News From Terre Haute, Indiana

October 30, 2012

Valley Red Cross volunteers helping Sandy’s victims

Arthur Foulkes
The Tribune-Star

TERRE HAUTE — As “Sandy” roared outside, Terre Haute Red Cross volunteer Wendy Taylor worked Monday to help New York City-area residents who have been driven from their homes.

Taylor is one of eight Wabash Valley Red Cross volunteers on the east coast helping deal with the powerful storm.

“The lights keep flickering,” Taylor said in a late-Monday evening telephone interview from inside the teachers’ lounge of a Mount Vernon, N.Y. middle school converted into a shelter. The middle school is about 10 miles north of Manhattan and was the only building in the area with power late Monday, Taylor said.

There were nearly 30 people utilizing the shelter Monday evening, Taylor reported. More people were expected, she said.

“It just keeps blowing and blowing [outside],” Taylor said. “You think it’s going to let up and it still is blowing sideways like crazy.”

Farther inland, volunteers Don and Virginia Gorrell, who also left the Terre Haute area over the weekend, are in Harrisburg, Pa. waiting out the powerful storm. On Monday, they drove a Red Cross emergency response vehicle to area shelters and could feel Sandy battering their truck.
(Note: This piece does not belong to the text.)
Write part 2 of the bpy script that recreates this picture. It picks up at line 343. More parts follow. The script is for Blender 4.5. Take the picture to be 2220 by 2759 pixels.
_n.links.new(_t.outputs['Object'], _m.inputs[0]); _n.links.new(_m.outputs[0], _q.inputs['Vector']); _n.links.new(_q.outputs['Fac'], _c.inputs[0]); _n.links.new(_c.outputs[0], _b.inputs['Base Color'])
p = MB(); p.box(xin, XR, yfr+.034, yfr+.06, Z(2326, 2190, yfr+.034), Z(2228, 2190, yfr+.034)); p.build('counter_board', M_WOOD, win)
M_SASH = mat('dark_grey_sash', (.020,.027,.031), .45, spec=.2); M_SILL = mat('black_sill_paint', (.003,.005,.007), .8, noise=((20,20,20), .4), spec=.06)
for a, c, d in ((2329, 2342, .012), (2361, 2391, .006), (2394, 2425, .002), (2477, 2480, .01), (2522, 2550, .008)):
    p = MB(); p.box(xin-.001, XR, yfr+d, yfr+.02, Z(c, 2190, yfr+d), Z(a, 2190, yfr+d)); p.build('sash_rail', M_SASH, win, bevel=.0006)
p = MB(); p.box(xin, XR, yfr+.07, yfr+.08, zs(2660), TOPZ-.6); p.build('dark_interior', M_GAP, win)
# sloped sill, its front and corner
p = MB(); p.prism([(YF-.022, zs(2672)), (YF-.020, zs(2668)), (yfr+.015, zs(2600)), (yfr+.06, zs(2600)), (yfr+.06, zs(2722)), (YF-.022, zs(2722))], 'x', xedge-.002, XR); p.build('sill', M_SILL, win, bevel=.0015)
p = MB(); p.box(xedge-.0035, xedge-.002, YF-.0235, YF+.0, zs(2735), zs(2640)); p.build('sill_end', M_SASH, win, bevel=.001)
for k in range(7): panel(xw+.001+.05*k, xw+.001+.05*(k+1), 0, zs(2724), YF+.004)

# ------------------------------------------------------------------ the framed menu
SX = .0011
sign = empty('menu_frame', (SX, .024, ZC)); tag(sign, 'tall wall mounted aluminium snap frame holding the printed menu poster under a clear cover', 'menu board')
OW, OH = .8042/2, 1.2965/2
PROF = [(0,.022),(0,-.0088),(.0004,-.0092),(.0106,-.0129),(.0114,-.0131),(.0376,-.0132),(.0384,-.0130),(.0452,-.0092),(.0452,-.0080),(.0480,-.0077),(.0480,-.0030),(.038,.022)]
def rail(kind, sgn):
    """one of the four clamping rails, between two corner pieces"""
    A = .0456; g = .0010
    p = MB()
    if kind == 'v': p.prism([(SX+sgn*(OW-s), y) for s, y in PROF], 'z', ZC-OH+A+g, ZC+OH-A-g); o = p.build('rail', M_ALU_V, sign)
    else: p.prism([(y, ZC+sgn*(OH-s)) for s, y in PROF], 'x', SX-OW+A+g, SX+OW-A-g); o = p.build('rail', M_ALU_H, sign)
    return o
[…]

“The wind was bouncing us around pretty good,” said Don late Monday, speaking from a Harrisburg-area motel.

Taylor and the Gorrells are veteran Red Cross volunteers. They all were part of the Wabash Valley Red Cross response to Hurricane Isaac in August.

“We’re pretty much in the center of it,” Gorrell said. “The eye is coming pretty much right at us.”

Taylor, whose husband, Jim, and three daughters are awaiting her safe return, said the New York-area residents who have come into the shelter are grateful for the help, but also annoyed at the disruption the storm has caused to their normal lives.

“We have electricity. We’re safe and warm and we have food. We have cots to sleep on tonight,” Taylor said. “There was a guy who wanted to sing me a song and said a little prayer. He was just so thankful that we were there and able to help him,” she said.